--- Exercise prompt ---
Beginning with the first line of the data below, reproduce every line unchanged, ending with the line that holds "mb.obj('fallen_leaves',recalc=False)".
──────
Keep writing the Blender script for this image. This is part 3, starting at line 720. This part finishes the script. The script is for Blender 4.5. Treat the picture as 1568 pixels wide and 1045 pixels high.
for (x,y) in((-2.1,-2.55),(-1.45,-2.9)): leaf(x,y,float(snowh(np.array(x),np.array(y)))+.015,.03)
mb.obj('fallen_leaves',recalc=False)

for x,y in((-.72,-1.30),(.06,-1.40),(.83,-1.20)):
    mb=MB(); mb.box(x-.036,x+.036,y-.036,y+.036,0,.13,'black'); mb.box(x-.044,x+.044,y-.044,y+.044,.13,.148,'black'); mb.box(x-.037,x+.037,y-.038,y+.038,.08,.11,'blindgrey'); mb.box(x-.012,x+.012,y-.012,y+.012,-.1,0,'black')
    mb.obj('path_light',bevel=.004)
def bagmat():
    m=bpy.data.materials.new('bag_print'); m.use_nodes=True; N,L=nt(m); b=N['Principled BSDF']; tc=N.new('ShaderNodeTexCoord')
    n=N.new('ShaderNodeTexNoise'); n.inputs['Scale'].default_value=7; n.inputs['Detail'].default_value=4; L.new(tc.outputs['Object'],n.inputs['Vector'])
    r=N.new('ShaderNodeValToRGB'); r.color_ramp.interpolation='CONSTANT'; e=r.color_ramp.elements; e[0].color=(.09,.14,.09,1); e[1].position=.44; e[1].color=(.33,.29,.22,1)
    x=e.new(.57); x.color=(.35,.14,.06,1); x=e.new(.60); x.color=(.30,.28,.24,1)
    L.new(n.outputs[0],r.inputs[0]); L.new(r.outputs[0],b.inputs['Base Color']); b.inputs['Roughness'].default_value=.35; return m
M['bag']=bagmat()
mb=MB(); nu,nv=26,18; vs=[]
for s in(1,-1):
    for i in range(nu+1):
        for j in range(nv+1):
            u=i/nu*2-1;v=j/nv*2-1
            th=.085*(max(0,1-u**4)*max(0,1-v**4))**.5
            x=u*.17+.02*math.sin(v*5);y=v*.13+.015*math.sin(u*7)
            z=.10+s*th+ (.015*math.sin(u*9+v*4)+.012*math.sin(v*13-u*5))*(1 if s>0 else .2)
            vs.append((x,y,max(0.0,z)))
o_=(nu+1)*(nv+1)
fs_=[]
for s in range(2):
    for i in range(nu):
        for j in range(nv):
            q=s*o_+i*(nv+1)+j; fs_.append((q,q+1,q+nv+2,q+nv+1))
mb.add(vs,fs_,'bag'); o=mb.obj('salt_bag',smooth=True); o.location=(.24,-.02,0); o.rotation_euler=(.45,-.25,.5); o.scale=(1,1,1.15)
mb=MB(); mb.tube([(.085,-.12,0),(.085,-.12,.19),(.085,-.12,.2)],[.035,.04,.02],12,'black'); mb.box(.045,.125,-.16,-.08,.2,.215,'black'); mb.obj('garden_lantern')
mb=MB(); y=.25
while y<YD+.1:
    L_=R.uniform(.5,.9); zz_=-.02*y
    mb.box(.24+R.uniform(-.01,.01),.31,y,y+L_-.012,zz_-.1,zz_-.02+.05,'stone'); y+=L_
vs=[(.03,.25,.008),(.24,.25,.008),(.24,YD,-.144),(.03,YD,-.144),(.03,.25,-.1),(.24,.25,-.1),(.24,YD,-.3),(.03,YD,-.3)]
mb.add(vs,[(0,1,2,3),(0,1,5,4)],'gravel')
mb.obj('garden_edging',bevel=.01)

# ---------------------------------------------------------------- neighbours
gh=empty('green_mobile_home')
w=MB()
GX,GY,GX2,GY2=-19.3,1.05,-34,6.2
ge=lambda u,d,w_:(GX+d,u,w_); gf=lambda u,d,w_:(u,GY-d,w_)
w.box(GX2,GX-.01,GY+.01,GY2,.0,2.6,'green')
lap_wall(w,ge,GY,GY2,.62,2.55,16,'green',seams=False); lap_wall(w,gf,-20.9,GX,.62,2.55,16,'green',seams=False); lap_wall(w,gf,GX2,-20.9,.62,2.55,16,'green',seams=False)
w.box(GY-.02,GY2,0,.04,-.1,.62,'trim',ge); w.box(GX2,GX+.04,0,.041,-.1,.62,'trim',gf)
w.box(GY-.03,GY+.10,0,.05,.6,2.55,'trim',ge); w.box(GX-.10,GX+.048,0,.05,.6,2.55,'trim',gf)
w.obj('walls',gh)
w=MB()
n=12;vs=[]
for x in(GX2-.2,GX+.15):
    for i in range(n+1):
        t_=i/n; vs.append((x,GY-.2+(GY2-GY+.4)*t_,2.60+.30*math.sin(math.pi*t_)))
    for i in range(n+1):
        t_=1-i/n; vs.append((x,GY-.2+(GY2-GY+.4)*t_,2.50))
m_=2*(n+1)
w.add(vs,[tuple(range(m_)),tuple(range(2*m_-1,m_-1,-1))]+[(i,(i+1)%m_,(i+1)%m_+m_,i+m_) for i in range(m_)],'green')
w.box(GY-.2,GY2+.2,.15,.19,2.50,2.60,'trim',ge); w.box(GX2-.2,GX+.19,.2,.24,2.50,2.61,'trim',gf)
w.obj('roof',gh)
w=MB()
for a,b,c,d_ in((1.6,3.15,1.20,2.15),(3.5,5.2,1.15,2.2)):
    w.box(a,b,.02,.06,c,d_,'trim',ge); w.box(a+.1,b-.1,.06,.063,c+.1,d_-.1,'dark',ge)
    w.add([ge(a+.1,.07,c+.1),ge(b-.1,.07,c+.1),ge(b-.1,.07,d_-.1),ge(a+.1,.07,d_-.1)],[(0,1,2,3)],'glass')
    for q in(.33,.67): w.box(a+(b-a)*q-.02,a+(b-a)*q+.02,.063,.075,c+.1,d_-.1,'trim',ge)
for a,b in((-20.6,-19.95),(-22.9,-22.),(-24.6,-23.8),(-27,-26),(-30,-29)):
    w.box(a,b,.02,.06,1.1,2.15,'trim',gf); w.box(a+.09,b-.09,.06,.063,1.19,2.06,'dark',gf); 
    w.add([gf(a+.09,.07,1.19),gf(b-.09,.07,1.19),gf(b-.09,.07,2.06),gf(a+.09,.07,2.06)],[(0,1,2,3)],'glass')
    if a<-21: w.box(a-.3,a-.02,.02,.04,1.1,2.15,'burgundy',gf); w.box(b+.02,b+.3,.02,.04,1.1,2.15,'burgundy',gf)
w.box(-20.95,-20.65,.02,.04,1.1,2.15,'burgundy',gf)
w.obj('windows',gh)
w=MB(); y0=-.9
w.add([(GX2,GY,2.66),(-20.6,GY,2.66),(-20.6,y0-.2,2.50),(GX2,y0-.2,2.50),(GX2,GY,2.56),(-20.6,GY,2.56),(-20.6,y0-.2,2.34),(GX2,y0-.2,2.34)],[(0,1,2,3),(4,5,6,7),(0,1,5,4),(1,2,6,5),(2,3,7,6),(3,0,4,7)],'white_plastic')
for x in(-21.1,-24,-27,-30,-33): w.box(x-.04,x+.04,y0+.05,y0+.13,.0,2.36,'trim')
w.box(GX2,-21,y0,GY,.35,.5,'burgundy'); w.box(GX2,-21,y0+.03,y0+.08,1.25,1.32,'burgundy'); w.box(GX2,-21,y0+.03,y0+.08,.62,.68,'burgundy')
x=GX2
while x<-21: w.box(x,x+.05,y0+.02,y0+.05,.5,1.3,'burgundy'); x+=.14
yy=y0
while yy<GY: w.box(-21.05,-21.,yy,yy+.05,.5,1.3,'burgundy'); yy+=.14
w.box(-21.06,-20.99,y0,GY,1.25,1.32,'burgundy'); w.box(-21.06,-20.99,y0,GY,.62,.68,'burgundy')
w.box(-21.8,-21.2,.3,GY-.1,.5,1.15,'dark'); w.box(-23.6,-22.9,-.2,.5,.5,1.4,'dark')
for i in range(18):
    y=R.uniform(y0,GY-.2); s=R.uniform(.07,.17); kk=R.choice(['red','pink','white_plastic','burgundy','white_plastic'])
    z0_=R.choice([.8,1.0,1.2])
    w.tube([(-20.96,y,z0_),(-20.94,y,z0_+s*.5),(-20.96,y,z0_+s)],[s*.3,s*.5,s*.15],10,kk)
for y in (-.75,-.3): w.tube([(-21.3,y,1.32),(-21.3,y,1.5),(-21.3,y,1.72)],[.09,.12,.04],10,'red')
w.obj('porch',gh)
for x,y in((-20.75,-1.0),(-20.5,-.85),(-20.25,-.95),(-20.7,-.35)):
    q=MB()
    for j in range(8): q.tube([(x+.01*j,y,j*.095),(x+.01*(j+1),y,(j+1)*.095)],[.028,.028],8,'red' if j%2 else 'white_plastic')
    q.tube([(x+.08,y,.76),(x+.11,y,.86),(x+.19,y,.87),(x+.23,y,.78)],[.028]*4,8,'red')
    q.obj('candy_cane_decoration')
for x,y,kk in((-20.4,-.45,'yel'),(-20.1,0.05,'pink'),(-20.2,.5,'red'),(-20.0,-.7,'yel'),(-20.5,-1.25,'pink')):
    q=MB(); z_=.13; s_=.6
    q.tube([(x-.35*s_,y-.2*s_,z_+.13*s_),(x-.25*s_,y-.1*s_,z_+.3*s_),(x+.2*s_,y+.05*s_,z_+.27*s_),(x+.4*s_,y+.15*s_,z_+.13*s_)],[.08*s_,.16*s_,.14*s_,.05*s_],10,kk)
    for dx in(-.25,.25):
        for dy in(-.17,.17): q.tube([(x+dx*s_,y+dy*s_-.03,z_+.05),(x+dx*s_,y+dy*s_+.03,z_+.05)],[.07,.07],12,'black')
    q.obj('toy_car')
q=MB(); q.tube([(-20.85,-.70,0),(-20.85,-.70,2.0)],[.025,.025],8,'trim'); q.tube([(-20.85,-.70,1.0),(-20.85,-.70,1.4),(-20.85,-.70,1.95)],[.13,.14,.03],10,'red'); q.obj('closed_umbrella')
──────
--- Task output ---
Keep writing the Blender script for this image. This is part 3, starting at line 720. This part finishes the script. The script is for Blender 4.5. Treat the picture as 1568 pixels wide and 1045 pixels high.
for (x,y) in((-2.1,-2.55),(-1.45,-2.9)): leaf(x,y,float(snowh(np.array(x),np.array(y)))+.015,.03)
mb.obj('fallen_leaves',recalc=False)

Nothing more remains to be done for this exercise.